» Aim
From the records below, transcribe only the lines running from the one with "Reconstruct this image" through the one with "scene.camera = cam_o". Keep both of those end lines.

» Information provided
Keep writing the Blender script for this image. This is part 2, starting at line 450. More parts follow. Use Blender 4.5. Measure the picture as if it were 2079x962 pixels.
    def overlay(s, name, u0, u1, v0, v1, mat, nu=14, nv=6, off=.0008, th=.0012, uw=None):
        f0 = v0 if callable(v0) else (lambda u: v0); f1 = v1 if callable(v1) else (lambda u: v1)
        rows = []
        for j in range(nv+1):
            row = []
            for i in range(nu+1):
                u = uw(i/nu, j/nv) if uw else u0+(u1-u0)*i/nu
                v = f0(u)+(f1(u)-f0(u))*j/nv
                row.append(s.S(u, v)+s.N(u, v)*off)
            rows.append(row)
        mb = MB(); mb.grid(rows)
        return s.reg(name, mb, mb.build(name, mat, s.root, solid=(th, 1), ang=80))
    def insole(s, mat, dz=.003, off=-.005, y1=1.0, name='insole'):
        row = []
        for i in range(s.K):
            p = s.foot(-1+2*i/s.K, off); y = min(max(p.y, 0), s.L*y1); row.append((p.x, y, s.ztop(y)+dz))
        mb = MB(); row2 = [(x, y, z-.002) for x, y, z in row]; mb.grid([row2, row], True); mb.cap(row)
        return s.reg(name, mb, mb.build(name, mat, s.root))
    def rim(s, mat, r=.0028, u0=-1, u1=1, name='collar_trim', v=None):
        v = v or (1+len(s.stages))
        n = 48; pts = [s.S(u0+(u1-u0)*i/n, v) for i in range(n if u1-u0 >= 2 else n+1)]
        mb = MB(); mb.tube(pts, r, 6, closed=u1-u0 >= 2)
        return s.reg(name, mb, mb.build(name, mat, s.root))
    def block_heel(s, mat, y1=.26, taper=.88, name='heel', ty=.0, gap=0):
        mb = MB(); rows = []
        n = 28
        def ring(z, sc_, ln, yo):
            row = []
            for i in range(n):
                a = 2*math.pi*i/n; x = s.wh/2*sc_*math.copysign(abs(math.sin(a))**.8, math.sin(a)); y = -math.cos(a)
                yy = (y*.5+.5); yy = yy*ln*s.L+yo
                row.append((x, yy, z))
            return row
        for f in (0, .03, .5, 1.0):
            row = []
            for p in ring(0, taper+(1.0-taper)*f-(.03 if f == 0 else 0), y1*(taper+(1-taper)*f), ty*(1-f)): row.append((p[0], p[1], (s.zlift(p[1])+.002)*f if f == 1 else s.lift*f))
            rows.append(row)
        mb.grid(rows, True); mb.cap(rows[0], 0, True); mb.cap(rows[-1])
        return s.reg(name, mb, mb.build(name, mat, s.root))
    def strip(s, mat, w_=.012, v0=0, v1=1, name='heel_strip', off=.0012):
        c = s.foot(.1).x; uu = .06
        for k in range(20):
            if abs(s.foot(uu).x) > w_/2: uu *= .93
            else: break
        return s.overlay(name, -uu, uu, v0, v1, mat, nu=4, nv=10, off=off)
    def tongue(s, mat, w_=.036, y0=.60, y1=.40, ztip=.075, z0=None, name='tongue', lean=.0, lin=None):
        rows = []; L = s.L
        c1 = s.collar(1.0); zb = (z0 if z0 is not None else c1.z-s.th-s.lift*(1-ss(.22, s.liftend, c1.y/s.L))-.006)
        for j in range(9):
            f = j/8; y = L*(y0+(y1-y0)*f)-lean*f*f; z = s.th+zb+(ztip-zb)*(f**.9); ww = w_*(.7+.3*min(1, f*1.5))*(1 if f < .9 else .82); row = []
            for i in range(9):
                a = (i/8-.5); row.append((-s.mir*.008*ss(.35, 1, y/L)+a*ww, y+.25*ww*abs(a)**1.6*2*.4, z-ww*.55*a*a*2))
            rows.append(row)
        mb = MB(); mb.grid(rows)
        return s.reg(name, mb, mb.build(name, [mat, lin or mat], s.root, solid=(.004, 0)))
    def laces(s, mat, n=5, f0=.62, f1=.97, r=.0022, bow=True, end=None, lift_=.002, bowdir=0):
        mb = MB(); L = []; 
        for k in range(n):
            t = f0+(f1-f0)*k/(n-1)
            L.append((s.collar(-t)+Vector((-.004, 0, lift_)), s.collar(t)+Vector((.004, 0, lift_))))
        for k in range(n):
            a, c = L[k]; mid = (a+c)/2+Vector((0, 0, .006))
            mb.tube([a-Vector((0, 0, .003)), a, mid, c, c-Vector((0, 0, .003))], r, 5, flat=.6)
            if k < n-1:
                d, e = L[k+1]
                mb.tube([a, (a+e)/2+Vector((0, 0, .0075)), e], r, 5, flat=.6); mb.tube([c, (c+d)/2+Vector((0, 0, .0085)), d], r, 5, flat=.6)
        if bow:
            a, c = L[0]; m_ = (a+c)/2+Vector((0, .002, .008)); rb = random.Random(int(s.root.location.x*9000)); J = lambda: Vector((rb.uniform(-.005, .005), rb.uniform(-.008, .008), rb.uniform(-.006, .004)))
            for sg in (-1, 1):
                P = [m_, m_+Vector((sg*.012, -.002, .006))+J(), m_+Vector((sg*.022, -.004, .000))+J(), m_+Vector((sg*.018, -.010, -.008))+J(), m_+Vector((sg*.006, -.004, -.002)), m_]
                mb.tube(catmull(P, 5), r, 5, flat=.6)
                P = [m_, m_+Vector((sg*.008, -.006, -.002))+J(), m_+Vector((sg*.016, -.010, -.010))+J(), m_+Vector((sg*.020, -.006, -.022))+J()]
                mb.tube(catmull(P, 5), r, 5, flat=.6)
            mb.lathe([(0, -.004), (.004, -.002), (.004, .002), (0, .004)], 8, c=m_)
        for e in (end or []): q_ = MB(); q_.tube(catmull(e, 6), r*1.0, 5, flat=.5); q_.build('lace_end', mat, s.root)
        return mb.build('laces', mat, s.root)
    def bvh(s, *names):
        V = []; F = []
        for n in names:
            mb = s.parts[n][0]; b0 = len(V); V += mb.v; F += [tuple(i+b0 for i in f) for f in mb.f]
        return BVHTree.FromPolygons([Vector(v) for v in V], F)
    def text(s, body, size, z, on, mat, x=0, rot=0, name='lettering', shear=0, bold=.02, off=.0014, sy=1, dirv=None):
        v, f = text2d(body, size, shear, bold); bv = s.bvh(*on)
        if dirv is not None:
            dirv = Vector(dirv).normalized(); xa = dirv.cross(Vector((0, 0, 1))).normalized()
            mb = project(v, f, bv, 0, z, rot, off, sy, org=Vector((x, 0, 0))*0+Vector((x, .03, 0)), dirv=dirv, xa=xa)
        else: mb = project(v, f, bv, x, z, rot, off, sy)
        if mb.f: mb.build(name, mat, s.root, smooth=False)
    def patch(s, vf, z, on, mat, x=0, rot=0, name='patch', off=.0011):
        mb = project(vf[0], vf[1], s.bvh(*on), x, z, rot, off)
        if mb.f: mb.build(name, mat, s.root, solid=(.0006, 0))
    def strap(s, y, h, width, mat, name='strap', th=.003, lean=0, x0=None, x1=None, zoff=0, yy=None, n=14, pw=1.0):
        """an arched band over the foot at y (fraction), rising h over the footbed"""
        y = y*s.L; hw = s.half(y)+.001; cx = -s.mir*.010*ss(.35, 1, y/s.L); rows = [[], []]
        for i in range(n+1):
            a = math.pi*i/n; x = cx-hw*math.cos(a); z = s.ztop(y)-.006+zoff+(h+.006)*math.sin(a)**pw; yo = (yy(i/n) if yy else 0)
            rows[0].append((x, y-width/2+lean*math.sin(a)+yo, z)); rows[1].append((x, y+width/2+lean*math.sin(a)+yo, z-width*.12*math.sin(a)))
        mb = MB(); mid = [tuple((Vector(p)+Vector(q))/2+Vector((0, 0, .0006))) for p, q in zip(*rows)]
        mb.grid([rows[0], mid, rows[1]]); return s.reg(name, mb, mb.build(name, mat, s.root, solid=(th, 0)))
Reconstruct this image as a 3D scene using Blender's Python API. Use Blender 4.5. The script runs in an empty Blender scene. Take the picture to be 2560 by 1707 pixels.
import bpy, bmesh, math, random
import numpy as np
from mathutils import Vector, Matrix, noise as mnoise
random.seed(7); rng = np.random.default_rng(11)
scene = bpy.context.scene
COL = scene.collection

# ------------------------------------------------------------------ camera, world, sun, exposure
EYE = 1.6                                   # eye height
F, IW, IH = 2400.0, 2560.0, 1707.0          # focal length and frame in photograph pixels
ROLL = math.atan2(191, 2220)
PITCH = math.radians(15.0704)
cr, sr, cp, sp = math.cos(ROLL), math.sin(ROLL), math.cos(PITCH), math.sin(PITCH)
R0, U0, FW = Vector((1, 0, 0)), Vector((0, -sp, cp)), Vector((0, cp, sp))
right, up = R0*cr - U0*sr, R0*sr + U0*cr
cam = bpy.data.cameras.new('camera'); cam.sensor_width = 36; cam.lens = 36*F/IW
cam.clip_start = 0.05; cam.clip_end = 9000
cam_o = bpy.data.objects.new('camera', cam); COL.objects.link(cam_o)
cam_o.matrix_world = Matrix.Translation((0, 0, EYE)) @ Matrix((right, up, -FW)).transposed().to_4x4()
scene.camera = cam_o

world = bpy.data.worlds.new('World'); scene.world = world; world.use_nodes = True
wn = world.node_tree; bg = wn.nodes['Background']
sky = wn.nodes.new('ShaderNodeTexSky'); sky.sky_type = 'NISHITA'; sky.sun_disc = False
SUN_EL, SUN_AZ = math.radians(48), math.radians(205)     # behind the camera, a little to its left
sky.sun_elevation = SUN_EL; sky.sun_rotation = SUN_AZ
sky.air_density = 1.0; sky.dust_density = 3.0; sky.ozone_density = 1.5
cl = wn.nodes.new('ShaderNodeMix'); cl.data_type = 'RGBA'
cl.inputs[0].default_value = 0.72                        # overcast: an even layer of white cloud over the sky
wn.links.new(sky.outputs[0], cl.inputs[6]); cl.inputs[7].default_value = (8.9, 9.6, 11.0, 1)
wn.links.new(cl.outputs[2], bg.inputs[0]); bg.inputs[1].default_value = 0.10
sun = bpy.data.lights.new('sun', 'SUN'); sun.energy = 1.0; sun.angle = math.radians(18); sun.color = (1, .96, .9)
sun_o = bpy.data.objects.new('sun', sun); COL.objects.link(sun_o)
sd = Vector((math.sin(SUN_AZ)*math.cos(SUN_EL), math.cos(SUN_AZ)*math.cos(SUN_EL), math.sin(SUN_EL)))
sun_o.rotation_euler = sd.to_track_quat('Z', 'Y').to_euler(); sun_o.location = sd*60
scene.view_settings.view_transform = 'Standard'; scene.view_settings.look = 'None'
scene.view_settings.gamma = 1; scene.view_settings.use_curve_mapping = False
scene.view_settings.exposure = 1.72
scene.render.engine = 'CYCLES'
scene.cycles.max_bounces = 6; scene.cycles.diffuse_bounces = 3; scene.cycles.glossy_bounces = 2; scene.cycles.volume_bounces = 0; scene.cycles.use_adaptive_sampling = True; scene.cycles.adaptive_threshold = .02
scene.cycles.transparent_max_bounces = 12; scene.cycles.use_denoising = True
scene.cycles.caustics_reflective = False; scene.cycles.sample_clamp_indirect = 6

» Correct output
Reconstruct this image as a 3D scene using Blender's Python API. Use Blender 4.5. The script runs in an empty Blender scene. Take the picture to be 2560 by 1707 pixels.
import bpy, bmesh, math, random
import numpy as np
from mathutils import Vector, Matrix, noise as mnoise
random.seed(7); rng = np.random.default_rng(11)
scene = bpy.context.scene
COL = scene.collection

# ------------------------------------------------------------------ camera, world, sun, exposure
EYE = 1.6                                   # eye height
F, IW, IH = 2400.0, 2560.0, 1707.0          # focal length and frame in photograph pixels
ROLL = math.atan2(191, 2220)
PITCH = math.radians(15.0704)
cr, sr, cp, sp = math.cos(ROLL), math.sin(ROLL), math.cos(PITCH), math.sin(PITCH)
R0, U0, FW = Vector((1, 0, 0)), Vector((0, -sp, cp)), Vector((0, cp, sp))
right, up = R0*cr - U0*sr, R0*sr + U0*cr
cam = bpy.data.cameras.new('camera'); cam.sensor_width = 36; cam.lens = 36*F/IW
cam.clip_start = 0.05; cam.clip_end = 9000
cam_o = bpy.data.objects.new('camera', cam); COL.objects.link(cam_o)
cam_o.matrix_world = Matrix.Translation((0, 0, EYE)) @ Matrix((right, up, -FW)).transposed().to_4x4()
scene.camera = cam_o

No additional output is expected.